> Work to be completed: Your task is to copy the lines between the line containing "Model this scene" and the line containing "sc.camera = cam", counting both of those lines, and to emit nothing more.
++++++++++++++++++++
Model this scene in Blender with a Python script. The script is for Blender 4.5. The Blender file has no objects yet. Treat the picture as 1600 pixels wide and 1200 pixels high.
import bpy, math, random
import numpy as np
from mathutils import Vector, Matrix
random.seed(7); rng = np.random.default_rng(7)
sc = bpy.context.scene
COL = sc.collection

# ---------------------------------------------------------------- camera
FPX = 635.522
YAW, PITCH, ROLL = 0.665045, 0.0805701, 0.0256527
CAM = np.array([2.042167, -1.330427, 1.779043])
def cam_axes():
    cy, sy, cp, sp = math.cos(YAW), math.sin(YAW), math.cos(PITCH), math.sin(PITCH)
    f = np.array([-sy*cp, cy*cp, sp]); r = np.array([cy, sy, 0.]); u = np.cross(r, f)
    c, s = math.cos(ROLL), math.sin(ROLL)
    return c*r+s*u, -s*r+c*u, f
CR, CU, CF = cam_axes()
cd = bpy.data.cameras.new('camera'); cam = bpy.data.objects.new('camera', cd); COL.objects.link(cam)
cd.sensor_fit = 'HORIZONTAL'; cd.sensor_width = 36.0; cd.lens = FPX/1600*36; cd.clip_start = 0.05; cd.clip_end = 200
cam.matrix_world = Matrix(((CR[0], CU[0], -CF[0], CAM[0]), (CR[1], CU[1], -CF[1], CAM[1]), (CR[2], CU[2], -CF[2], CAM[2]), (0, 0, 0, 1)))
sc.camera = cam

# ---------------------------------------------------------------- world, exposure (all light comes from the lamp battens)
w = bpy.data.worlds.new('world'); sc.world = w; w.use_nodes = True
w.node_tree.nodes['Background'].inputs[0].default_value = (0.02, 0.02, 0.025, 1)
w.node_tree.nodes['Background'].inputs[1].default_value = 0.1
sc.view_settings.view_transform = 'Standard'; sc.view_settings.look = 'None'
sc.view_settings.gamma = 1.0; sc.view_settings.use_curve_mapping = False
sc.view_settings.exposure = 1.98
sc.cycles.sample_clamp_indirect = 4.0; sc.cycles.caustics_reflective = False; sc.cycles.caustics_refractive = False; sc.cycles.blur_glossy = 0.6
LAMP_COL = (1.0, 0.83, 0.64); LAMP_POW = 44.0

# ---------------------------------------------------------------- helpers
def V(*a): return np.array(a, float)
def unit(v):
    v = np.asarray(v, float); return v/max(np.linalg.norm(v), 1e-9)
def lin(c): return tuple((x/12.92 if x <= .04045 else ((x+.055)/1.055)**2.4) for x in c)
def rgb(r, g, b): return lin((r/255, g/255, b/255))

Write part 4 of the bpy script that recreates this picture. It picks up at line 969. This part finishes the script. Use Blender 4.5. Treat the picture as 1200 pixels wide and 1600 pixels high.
++++++++++++++++++++
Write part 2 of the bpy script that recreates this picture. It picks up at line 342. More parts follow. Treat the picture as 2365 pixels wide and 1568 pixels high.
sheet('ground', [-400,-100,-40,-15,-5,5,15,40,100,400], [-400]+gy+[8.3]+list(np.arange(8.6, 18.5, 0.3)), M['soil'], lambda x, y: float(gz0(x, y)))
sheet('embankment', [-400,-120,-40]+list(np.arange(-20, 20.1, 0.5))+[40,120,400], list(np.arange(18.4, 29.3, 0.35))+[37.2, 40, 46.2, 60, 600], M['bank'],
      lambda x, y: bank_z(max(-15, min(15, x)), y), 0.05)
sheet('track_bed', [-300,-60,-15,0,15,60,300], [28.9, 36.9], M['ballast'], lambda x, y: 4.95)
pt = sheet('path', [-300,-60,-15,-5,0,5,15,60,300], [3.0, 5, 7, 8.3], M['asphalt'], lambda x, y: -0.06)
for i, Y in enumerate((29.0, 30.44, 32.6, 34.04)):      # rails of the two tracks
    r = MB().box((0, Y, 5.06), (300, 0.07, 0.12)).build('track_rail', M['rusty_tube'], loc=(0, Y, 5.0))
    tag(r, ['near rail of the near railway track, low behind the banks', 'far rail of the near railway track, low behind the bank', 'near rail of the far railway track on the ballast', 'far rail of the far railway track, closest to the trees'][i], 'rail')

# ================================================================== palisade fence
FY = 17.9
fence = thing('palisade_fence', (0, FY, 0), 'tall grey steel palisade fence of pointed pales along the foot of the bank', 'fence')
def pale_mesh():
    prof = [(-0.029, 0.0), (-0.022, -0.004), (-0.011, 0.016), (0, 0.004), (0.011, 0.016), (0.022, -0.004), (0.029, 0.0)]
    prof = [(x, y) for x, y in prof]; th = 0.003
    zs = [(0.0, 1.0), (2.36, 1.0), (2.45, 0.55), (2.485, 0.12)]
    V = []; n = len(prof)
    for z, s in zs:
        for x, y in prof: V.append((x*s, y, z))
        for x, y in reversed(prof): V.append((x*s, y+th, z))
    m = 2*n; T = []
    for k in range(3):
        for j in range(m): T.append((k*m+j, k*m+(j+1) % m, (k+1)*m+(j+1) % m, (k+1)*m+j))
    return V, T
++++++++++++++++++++
> Reply:
Model this scene in Blender with a Python script. The script is for Blender 4.5. The Blender file has no objects yet. Treat the picture as 1600 pixels wide and 1200 pixels high.
import bpy, math, random
import numpy as np
from mathutils import Vector, Matrix
random.seed(7); rng = np.random.default_rng(7)
sc = bpy.context.scene
COL = sc.collection

# ---------------------------------------------------------------- camera
FPX = 635.522
YAW, PITCH, ROLL = 0.665045, 0.0805701, 0.0256527
CAM = np.array([2.042167, -1.330427, 1.779043])
def cam_axes():
    cy, sy, cp, sp = math.cos(YAW), math.sin(YAW), math.cos(PITCH), math.sin(PITCH)
    f = np.array([-sy*cp, cy*cp, sp]); r = np.array([cy, sy, 0.]); u = np.cross(r, f)
    c, s = math.cos(ROLL), math.sin(ROLL)
    return c*r+s*u, -s*r+c*u, f
CR, CU, CF = cam_axes()
cd = bpy.data.cameras.new('camera'); cam = bpy.data.objects.new('camera', cd); COL.objects.link(cam)
cd.sensor_fit = 'HORIZONTAL'; cd.sensor_width = 36.0; cd.lens = FPX/1600*36; cd.clip_start = 0.05; cd.clip_end = 200
cam.matrix_world = Matrix(((CR[0], CU[0], -CF[0], CAM[0]), (CR[1], CU[1], -CF[1], CAM[1]), (CR[2], CU[2], -CF[2], CAM[2]), (0, 0, 0, 1)))
sc.camera = cam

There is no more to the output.